Thursday, May 26, 2016

The Root Issue: You Don't See Me

I love discussions with Kyle. One thing that has come up recently is the idea of our chosen people not seeing us, or vital parts of us, and how it is still painful months, and sometime YEARS later.

Looking back on my previous three relationships, the thing that hurt most of all was not actually the lack of sex, which is one of my needs. It was the way my partners didn't see me. My sex drive was abnormal and less valuable than other forms of intimacy.

In monogamous relationships, the person with the higher sex drive is the one who must compromise, because consent is paramount. No one should be forced into sex. And this is where it gets tricky and people think the issue is all about sex.

In my experience, I complained about the lack of sex. Yet, the true hurt was how I was shamed for my desire. The hurt was my lack of visibility in the relationship. The hurt revolved around part of me being so disdained that it grew to disdain of all of me. My partners were not okay with a core part of who I am, which is why all those relationships ended. It's like, "I love all of you, except that one thing." What that really means is "I don't love you at all."

People are whole beings. We have amazingly complicated lives. We have more facets than you can imagine and if you can't accept the whole person, if you can't love the whole person, then you don't truly love them. This doesn't mean my partners had to have sex with me more often. It means they had to acknowledge and love me, as I am, even if they did not want to have sex with me. It also means that I have to acknowledge and love them, as they are, even if they did not want to have sex with me.

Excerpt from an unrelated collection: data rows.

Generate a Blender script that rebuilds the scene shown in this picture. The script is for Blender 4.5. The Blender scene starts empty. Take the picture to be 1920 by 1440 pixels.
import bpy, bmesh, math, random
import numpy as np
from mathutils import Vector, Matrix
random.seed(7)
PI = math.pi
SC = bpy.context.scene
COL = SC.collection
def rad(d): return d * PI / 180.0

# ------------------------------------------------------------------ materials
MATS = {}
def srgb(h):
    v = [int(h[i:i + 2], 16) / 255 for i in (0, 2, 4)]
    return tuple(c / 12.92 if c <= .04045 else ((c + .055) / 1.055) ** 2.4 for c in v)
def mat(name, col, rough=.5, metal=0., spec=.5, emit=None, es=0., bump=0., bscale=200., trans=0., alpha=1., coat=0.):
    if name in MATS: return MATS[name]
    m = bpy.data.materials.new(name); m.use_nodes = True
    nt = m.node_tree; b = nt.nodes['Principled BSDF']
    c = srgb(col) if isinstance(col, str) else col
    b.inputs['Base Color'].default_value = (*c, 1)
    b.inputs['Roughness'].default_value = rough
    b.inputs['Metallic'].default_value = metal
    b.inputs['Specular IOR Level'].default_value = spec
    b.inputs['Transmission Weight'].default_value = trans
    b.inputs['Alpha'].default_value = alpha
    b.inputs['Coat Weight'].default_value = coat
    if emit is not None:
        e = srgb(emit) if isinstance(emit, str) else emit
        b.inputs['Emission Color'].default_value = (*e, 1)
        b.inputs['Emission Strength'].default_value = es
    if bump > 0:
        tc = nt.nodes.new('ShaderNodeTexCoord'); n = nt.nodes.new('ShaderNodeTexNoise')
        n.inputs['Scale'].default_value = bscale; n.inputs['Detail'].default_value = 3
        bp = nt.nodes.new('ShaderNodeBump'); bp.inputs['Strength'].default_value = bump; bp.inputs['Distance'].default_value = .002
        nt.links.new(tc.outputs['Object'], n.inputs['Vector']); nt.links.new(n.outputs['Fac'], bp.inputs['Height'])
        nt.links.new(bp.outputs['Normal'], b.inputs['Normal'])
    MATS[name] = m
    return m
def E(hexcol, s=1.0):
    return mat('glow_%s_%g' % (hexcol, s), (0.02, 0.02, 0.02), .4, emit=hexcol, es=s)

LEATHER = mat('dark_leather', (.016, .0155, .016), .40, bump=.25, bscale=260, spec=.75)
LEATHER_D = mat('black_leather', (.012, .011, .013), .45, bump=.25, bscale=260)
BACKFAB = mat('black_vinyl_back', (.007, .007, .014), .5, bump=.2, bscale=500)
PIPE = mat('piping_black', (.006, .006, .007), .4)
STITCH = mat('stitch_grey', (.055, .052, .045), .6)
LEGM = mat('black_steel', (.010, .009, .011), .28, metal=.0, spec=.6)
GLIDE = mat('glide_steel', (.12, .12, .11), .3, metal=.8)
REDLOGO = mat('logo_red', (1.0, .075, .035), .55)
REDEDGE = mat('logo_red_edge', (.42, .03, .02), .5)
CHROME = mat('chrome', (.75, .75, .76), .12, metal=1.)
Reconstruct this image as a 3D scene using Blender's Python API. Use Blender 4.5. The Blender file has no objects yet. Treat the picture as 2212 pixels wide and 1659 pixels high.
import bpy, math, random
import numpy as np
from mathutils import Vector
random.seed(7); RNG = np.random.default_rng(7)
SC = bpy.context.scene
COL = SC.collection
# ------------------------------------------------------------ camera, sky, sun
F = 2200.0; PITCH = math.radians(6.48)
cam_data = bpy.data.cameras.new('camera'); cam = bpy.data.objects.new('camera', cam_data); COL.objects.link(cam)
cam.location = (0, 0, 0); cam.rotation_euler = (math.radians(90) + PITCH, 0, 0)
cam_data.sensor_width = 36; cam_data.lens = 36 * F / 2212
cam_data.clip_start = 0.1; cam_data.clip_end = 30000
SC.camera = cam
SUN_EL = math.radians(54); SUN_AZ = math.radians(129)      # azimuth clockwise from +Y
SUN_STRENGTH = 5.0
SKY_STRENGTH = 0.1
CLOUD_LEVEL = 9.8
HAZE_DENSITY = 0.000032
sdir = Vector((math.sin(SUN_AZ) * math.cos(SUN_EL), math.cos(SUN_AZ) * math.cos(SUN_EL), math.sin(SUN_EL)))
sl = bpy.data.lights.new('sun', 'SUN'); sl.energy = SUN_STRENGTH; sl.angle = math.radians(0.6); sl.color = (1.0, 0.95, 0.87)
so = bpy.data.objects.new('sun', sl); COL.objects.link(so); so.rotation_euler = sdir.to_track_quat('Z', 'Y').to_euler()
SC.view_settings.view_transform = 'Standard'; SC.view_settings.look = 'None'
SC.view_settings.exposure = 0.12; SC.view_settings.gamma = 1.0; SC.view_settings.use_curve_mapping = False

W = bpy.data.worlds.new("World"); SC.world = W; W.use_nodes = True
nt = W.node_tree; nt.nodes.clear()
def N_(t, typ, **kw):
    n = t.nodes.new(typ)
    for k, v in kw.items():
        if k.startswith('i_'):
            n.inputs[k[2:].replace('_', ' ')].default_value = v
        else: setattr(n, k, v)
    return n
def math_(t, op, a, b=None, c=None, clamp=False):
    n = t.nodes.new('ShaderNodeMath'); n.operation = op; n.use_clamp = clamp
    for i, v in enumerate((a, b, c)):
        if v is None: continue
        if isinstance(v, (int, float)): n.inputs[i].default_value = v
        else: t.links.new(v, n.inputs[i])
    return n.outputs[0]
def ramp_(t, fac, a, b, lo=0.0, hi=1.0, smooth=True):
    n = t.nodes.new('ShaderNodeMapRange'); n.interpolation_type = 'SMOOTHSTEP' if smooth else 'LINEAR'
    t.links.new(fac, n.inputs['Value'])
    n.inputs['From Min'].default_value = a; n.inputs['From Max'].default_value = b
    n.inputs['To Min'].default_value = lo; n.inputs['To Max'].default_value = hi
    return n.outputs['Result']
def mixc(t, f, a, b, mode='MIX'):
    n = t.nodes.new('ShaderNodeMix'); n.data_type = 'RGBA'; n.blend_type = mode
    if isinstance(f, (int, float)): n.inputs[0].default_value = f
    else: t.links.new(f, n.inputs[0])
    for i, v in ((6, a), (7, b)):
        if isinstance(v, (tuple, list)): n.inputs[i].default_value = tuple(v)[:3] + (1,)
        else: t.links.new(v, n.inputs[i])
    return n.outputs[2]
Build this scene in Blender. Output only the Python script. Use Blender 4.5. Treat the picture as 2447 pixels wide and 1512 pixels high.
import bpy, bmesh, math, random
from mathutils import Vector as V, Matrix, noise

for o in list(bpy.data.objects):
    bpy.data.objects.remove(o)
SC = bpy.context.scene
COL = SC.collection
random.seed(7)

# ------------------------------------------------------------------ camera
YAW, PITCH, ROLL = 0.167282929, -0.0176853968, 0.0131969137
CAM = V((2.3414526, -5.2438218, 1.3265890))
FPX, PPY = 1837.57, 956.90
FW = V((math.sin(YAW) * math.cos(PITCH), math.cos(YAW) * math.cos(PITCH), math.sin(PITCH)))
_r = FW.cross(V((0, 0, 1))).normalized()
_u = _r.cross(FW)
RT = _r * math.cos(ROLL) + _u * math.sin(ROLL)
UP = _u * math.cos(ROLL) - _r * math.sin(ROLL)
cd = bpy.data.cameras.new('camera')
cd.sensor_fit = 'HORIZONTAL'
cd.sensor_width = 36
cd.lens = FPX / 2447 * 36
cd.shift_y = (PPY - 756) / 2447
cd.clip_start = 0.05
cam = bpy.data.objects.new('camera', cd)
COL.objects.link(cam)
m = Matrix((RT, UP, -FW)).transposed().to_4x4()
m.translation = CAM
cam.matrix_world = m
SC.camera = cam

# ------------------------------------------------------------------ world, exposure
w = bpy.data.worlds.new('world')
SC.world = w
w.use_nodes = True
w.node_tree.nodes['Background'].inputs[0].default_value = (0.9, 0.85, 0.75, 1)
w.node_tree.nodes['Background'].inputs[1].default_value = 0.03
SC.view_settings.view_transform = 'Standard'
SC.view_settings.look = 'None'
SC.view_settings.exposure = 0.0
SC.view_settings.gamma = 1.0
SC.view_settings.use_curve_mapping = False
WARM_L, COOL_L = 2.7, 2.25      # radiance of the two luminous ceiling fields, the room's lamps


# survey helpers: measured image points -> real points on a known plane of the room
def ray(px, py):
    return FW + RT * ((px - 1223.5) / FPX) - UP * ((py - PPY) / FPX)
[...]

This is a topic I revisit cyclically, this not being seen and loved for my high sex drive self. Each time I revisit, I draw parallels to other ways of not being seen, of not being valued with a focus on gender and sexual orientation. Right now, I am watching a friend of mine trying to forge their path, making compromise after compromise because his partner cannot see his gender, refuses to see his gender, because of reasons only she knows. I project my experiences onto what I see because it is so close to my heart and I ache for him. All I can do is reassure him that I see him, because anything more wouldn't be helpful. I wonder if that is enough.

1 comment:

  1. I understand this in a huge way, though for me it is a need to detangle and unwrap myself from my sexual persona. While it is a part of who I am, I have needed to learn that when sex is rejected it is not a rejection of me by my boyfriend but rather a rejection for his own reasons. I am a highly sexually driven person, which conflicts with the stereotype of what is acceptable of a woman. Learning to steer my way through adulthood and accepting myself as being a sexual person has been complicated in that I was taught that women desire sex because of need for acceptance and love...not because they enjoy it. Which is not only unfair but exceptionally unhealthy to teach a young woman. Being told I "think and act like a man" because my behavior (not just my sex drive, either) does not coincide with the way a woman is expected to behave has furthered my confusion and shame. I was pestered as a teenager by parents and grandparents demanding to know if I was, in fact, a lesbian because I had shown no interest in a relationship with either gender but seemed to have an abhorrence toward boys. Though, that runs far deeper than sexual desire and that was NOT their business, anyway. Still, it made me feel like I was strange.

    I am a lot more confident in who I am now but it took a long time and a shitty divorce to get to this point. Still working out the kinks but I think I've got this!

    Great read! I really enjoyed it and feeling less alone for a change.